30-year bond: Currently net short 136.8k, down 7.9k.

Major economic releases next week are as follows.

The ISM manufacturing index (August) comes out Tuesday. Manufacturing activity in July rose 1.6 points month-over-month to 54.2 – a 16-month high. This was the third m/m increase after the index hit 41.5 in April.

Durable goods orders (July, revised) are scheduled for Wednesday. Preliminarily, July orders for non-defense capital goods ex-aircraft – proxy for business capex plans – increased 1.9 percent year-over-year to a seasonally adjusted annual rate of $66.1 billion. This was the third up month in a row after orders bottomed at $61.3 billion in April.

Labor productivity (2Q20, revised) and the ISM non-manufacturing index (August) will be published Thursday.

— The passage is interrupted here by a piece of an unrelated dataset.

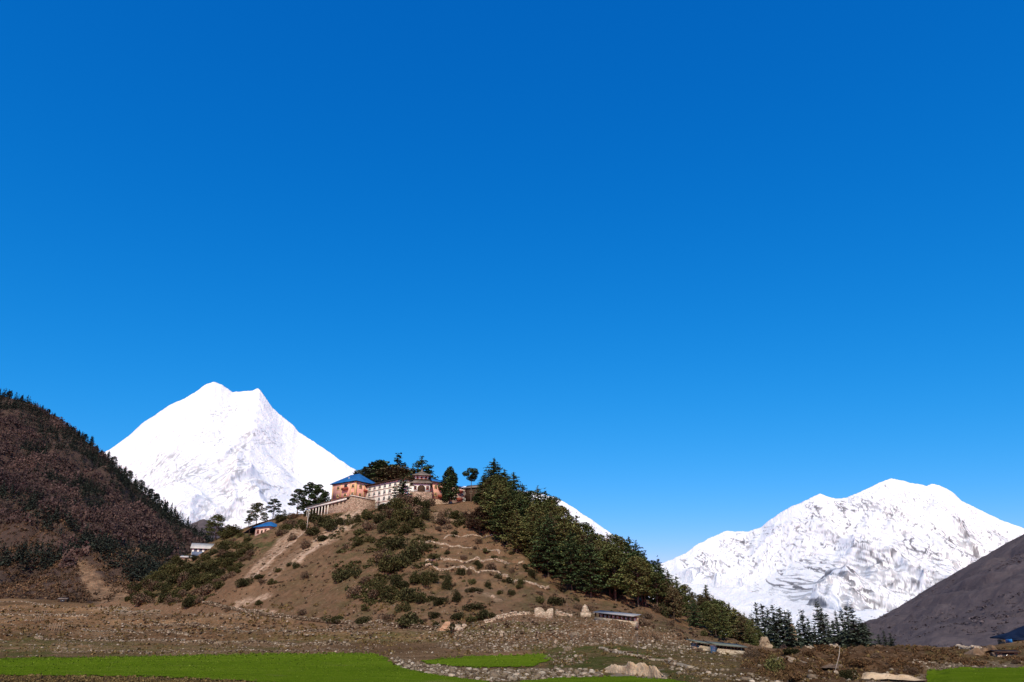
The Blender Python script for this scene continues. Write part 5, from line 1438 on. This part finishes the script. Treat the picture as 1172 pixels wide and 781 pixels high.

The preliminary estimate showed non-farm output per hour increased 2.15 percent y/y in 2Q20. This was the fastest pace in 21 quarters.

Services activity in July was up a point m/m to 58.1 – a 17-month high. In April, the non-manufacturing index hit 41.8.

Friday brings the employment report (August). After losing 22.2 million non-farm jobs between February’s record 152.5 million and April’s 130.3 million, the economy added 9.3 million jobs to July’s 139.6 million.